This comment is no mere whimsy. It reflects the attitudes of those dedicated and stalwart film and sound preservationists currently laboring in the trenches to bring “lost” and deteriorating materials back to the public’s eyes and ears. To quote preservationist Seth Berkowitzs of the Cineric Company, speaking in August 2014 at the annual Association of Moving Image Archivists (AMIA), “I love all digital restoration tools; they are doing God’s work!”
Indeed, in the face of the imminent disappearance of celluloid film in the next decade or so, our primary access to our motion picture legacy will be through digital scanning devices, whether in theaters, mobile devices, or home viewing. The importance of the development and funding of these technologies, particularly the 4K High-Resolution processes, to extract all the significant data in a frame of film cannot be underestimated. What some are calling “The Future Is 4K” is nothing short of a “last-minute rescue” in the time-honored Hollywood tradition, perhaps the most significant technical transformation of movies since the coming of sound in the late 1920s. The last few years have literally seen and heard 4K digital restorations in theaters and on Blu Ray/DVD of such classic titles as THE WIZARD OF OZ, DR. NO, CASABLANCA, GONE WITH THE WIND, PINOCCHIO, THE GODFATHER and soon, for you film buffs and scholars out there, the CABINET OF DR. CALIGARI, the classic all-black Fox musical, STORMY WEATHER, and the legendary APU TRILOGY of the Indian filmmaker Satyajit Ray.

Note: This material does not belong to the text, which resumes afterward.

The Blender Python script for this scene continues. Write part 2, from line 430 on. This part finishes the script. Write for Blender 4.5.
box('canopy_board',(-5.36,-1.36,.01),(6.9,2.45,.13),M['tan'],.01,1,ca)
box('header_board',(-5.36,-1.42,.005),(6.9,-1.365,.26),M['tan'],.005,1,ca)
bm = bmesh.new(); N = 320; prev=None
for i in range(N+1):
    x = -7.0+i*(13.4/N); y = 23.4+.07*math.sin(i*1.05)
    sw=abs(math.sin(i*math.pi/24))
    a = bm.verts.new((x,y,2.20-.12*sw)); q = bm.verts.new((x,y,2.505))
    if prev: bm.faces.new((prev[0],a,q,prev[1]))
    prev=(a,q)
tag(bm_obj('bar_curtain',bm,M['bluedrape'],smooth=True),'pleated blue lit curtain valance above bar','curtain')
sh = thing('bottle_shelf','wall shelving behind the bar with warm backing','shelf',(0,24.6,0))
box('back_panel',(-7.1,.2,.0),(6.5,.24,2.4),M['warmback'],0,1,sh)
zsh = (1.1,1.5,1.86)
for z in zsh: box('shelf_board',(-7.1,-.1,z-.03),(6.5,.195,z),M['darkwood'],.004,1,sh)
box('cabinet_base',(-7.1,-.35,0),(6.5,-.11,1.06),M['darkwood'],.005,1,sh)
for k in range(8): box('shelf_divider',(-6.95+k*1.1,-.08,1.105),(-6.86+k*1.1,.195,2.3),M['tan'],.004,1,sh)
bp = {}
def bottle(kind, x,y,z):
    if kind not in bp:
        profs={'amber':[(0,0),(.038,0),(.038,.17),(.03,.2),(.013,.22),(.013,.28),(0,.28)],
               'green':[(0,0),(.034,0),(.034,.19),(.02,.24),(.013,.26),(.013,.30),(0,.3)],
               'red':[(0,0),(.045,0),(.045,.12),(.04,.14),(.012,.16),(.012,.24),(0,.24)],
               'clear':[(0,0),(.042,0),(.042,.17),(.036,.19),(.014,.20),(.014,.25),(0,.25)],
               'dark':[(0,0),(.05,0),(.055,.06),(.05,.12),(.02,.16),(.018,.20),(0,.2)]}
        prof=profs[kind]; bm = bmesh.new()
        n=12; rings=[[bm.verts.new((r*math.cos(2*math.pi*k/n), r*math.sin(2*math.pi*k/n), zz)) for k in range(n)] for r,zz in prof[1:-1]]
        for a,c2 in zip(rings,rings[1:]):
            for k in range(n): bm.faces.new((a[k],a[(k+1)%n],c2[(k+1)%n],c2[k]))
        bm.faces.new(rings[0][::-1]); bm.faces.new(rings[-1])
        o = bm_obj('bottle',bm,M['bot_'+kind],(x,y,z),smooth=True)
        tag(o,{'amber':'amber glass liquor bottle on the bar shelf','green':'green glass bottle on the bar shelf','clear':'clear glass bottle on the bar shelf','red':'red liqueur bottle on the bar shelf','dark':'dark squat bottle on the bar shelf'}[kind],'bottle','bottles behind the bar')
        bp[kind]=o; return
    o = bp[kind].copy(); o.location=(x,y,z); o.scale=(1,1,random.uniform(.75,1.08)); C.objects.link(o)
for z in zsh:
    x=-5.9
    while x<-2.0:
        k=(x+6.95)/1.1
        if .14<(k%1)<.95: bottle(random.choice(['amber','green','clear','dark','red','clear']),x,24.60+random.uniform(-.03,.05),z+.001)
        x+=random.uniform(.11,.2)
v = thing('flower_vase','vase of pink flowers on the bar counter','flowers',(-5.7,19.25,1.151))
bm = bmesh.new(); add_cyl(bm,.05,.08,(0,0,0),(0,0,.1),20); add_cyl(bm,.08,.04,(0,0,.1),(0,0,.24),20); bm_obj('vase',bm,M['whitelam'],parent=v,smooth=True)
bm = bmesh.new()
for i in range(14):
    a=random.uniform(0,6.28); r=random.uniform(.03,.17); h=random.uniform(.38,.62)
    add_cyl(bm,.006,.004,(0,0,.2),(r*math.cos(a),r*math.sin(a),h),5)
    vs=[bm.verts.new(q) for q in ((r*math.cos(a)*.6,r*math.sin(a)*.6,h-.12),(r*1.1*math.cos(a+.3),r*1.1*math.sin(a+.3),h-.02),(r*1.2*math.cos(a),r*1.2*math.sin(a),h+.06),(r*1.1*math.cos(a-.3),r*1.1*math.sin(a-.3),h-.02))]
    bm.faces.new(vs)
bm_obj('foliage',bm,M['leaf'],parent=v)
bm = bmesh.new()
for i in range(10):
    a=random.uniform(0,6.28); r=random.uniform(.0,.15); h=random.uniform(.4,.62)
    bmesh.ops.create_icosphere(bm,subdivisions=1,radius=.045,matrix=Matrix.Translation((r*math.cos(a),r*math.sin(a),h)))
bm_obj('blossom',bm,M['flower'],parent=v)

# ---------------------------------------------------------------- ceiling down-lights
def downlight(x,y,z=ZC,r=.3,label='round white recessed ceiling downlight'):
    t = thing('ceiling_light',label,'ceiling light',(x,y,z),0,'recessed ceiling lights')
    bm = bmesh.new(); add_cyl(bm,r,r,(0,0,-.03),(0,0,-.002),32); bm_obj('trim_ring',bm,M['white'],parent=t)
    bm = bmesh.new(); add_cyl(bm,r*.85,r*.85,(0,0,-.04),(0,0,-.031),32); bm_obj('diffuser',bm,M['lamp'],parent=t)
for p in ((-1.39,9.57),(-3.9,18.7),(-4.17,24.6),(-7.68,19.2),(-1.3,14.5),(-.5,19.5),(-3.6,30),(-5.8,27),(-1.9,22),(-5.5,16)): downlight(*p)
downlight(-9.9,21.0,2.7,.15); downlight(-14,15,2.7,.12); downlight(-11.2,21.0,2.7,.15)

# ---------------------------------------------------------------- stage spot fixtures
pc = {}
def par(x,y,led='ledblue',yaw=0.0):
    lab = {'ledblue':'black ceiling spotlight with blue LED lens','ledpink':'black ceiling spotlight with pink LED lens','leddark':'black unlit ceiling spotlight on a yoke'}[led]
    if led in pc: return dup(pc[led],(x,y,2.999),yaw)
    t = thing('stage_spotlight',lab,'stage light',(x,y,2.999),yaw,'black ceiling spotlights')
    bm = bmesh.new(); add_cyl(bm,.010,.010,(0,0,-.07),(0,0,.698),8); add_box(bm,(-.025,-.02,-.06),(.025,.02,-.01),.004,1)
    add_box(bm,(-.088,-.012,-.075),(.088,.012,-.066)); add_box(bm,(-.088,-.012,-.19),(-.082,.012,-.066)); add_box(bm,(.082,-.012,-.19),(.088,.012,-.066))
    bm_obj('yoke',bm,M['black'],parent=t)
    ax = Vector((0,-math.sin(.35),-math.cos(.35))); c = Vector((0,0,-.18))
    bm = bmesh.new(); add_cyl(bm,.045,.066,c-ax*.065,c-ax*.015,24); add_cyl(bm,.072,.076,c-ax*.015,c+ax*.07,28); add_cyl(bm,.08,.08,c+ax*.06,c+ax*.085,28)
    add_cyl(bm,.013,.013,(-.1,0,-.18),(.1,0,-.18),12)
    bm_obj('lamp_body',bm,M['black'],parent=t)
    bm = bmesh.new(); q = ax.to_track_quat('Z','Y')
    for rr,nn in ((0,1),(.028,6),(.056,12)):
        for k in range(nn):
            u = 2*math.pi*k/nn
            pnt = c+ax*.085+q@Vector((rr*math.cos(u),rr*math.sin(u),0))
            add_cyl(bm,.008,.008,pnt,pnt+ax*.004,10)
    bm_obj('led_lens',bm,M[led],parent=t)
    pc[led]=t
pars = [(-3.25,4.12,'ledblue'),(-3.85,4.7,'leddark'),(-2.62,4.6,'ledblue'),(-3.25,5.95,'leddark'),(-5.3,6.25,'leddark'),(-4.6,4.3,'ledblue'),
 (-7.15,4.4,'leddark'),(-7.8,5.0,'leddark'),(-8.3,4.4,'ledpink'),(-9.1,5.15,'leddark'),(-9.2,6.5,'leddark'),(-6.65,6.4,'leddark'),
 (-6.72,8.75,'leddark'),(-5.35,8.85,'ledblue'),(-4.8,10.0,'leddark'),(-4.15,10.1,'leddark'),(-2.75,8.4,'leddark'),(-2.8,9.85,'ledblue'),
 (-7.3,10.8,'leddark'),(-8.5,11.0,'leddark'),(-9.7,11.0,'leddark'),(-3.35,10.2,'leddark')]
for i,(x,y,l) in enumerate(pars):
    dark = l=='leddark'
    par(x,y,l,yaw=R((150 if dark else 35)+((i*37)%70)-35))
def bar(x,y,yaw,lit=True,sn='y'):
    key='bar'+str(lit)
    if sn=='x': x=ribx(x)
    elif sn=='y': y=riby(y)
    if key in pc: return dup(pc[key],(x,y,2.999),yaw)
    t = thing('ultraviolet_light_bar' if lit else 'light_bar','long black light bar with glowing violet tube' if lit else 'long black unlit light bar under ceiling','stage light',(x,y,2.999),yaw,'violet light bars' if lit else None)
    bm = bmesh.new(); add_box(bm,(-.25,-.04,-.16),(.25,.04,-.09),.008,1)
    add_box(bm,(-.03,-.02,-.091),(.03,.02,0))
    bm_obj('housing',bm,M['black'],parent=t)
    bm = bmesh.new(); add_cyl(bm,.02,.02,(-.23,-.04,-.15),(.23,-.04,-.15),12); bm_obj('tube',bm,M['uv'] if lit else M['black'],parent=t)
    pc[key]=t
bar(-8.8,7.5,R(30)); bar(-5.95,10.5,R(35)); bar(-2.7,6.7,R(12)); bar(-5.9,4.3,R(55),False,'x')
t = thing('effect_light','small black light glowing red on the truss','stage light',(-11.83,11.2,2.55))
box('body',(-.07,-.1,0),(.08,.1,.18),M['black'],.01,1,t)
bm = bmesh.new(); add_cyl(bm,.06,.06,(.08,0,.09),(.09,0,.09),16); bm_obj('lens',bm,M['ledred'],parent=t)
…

This summer I attended AMIA’s three-day conference , THE REEL THING XXXIII, 21-23 August 2014, at the Mary Pickford Center in Hollywood. This annual event brings together archivists and preservation/restoration specialists from all over the world to discuss and present their latest findings in film and sound preservation. The entire conference was a revelation. Granted, at times, things got very technical as engineers and technicians talked about current developments in 4K digital scanning. But for the most part, each of the presentations had great relevance to students of film/media history, not to mention the public at large. For example, there were presentations/screenings on “Archiving 65mm Titles on Film,” “Audio Restoration in a 4K World,” the “Bing Crosby Project” (the restoration of Crosby’s Dictabelt Recordings), “The Speed of Cinema” (a history of pre-digital alternatives in frame rates and shutters for silent and sound film production and projection), “Recovery of the sound discs for Fairbanks’s The Iron Mask,” and “Stormy Weather: A Case Study in Sound Restoration.” Of special interest to me were programs on the 4K restorations of The Cabinet of Dr. Caligari, Spielberg’s Duel, Robert Wise’s The Day the Earth Stood Still, and an early Hungarian silent film by Michael Curtiz, The Exile (1915). There was even a real-life “last-minute-rescue” in the best Hollywood tradition—“The Satyajit Ray Restoration Project” is an ongoing global initiative sponsored by the Academy Film Archives, Criterion, the L’Immagine Ritrovata in Bologna, and the Indian Archives that is saving Ray’s original negatives from the ravages of a lab fire.
Among the participants in the conference were two Jayhawks, graduates of the Film and Media Studies Depart. MICHELLE WINN and BRIAN BARTELT. Michelle is working at Disney in the Restoration and Preservation Department. She is pictured here with the director of the department, Theo Gluck. She graduated with an FMS degree in 2003. Brian graduated in 2001 with a BGS degree in Film Studies and is working at Post Haste Sound, which is currently working on the Bing Crosby Sound Restoration Project . Brian participated in hosting FMS seniors as part of the @4hollywoodhawks 2014 #CareerWeek. He is pictured here with the original Dictaphone equipment used by Bing Crosby.
The screenings throughout the three days brought us dazzling images and crystal-clear sounds that would have been otherwise lost forever. Projects like these are a testament to the vital importance of current digital restorations. To be sure, there are those who linger nostalgically over the good old days of pre-digital restoration processes, where image grain and sound blips were accepted and taken for granted. What the 4K restorations provide, by contrast, are sights and sounds so clean and clear they look better than what was originally shown in theater. The same die-hards who privilege vinyl records lament this sanitization. “When you do the 4K transfer and cleanup of my films,” says film director Jim Jarmusch, “please leave some of the blemishes so I can remember that I shot them on film!”